Le film joue sur la temporalité, l’étirant quand il nous emporte dans des flash-back pittoresques, puis nous déportant dans des ruptures de rythme fortes. Ainsi, l’émotion de Dorothy retrouvant sa cruelle mère est interrompue par le « petit accident » d’Elisabeth. Il en va de même pour la belle séquence où la princesse divorcée se roule dans le manteau de fourrure d’ornithorynque et que cet instant de volupté est brisé net par l’arrivée de la domestique. Les personnages nous touchent car à peine ont-ils le temps de se rapprocher, de s’effleurer que le lien, trop ténu, trop nouveau, se brise.
L’œil… traite un thème universel, de façon résolument cinématographique: le manque d‘amour de trois membres d’une même famille, avec une mère qui n’a pas su aimer et des enfants, démunis dans leurs sentiments et leurs émotions.
La profondeur trouble de leurs rapports est subtilement rendue, non seulement par son trio d’acteurs, en accord parfait mais par cette narration en dentelles, à la fois ciselée et coupante : ruptures de rythmes, confession et abandon puis déni, retrait des personnages et surtout, une théâtralité dans la façon dont ils se mettent en scène.
La reine-mère fait appel à sa fidèle équipe de maquilleurs, coiffeurs pour « transformer une ruine en œuvre d’art » et change de perruques et d’apparats de luxe, au grés de ses humeurs. Dorothy porte fourrure, tiare et son titre de princesse comme une immunité contre ce monde extérieur qui la terrifie, Basil joue et se joue sans arrêt du quotidien, des conventions. Ainsi dit-il à l’infirmière que son métier est proche du sien : « nous feignons d’éprouver de l’empathie tout en restant distant ».
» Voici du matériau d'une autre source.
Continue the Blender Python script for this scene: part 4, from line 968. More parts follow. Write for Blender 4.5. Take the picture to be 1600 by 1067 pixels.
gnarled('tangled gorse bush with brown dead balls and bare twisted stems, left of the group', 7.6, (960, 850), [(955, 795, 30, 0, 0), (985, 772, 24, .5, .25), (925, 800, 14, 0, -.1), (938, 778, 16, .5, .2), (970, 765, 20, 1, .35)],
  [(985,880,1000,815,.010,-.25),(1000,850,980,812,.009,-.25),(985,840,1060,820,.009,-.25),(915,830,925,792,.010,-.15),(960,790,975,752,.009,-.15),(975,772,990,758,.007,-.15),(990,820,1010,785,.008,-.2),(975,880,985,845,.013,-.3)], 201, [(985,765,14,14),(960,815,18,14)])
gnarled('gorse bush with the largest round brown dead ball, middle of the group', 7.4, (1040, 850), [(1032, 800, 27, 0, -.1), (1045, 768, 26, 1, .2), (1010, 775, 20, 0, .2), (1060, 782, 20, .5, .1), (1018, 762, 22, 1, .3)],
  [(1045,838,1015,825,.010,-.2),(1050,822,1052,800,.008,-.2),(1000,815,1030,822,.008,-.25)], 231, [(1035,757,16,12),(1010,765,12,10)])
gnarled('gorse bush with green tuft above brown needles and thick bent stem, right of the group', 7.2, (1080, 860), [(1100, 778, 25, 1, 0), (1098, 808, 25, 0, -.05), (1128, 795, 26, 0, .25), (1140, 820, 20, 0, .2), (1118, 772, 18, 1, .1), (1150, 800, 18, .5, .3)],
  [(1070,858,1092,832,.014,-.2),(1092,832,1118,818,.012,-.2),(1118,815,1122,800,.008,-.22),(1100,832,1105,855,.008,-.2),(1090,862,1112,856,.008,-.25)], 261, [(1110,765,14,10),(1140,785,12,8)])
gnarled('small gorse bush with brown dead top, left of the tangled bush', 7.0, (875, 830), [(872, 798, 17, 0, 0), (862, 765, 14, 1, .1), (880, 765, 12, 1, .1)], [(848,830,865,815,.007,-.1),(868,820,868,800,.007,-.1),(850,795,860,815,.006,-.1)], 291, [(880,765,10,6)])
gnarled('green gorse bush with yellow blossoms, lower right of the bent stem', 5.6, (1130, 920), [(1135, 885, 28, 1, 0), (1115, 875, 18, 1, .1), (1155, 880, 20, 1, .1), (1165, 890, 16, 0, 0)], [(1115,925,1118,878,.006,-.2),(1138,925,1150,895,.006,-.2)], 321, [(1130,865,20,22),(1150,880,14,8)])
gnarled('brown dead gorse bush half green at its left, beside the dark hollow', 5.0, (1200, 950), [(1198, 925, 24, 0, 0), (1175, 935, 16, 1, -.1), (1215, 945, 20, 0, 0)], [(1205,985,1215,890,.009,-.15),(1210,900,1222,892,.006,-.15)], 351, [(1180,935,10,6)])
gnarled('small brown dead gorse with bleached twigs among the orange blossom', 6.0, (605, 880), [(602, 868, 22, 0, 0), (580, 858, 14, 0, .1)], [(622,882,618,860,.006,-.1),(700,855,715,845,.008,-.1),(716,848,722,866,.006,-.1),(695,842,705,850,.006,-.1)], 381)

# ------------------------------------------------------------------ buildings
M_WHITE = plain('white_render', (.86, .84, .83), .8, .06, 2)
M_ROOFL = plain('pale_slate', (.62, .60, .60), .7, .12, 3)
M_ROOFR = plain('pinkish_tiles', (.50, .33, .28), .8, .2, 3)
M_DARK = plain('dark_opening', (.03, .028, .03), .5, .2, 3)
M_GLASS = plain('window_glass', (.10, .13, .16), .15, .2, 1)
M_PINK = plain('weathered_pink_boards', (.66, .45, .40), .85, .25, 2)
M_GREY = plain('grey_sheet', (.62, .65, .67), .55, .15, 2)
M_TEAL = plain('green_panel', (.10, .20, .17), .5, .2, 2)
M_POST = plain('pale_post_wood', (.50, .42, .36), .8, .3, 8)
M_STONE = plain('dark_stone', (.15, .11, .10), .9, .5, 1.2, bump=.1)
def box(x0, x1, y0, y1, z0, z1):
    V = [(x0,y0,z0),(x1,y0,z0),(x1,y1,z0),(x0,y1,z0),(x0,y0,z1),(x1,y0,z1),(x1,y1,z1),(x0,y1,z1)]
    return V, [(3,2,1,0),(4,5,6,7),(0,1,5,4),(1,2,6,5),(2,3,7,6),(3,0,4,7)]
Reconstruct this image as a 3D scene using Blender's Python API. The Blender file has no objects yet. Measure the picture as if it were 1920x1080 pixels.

Les secrets se dévoilent, les cœurs s’ouvrent, se ferment. Nous suivons beaucoup le drame depuis les « coulisses » : les cuisines, investies par trois femmes hautes en couleur : l’infirmière ambitieuse qui essaie plus ou moins en douce les affaires d’Elisabeth, y compris une robe blanche très chargée ; Lotte la gouvernante ashkénaze, rescapée des camps qui exécute des numéros de chant dans l’esprit cabaret pour distraire son exigeante patronne, quitte s’évanouir tant ses jambes sont fatiguées ; la placide doctoresse. Outre cette observation du petit théâtre familial, deux autres milieux fourniront un contre-point : l’homme d’affaires et de confiance de la famille, témoin parfois à son corps défendant, des intrigues familiales et les modestes fermiers qui habitent maintenant la maison d‘enfance de Dorothy et Basil où ils séjournerons brièvement, fuyant la tyrannie maternelle, à la recherche de leur passé qu’ils n’ont toujours pas intégré.
L’œil du Cyclone parle aussi de l’immaturité, des leçons non intégrées du passé et de la difficulté de changer et d’échanger. Le tout avec une élégance qui force le respect, sans éviter des moments frontaux, brutaux et bouleversants.
Ce beau film sait nous émouvoir, sans jamais verser dans la complaisance, nous rappelant par son lyrisme et ses couacs familiaux l’âge d’or des Douglas Sirk. Une certaine grandiloquence liée aux personnages d’Elisabeth et de Basil et au jeu délicieusement, subtilement « too much » de Rampling, Rush et Davis n’y est pas totalement étrangère.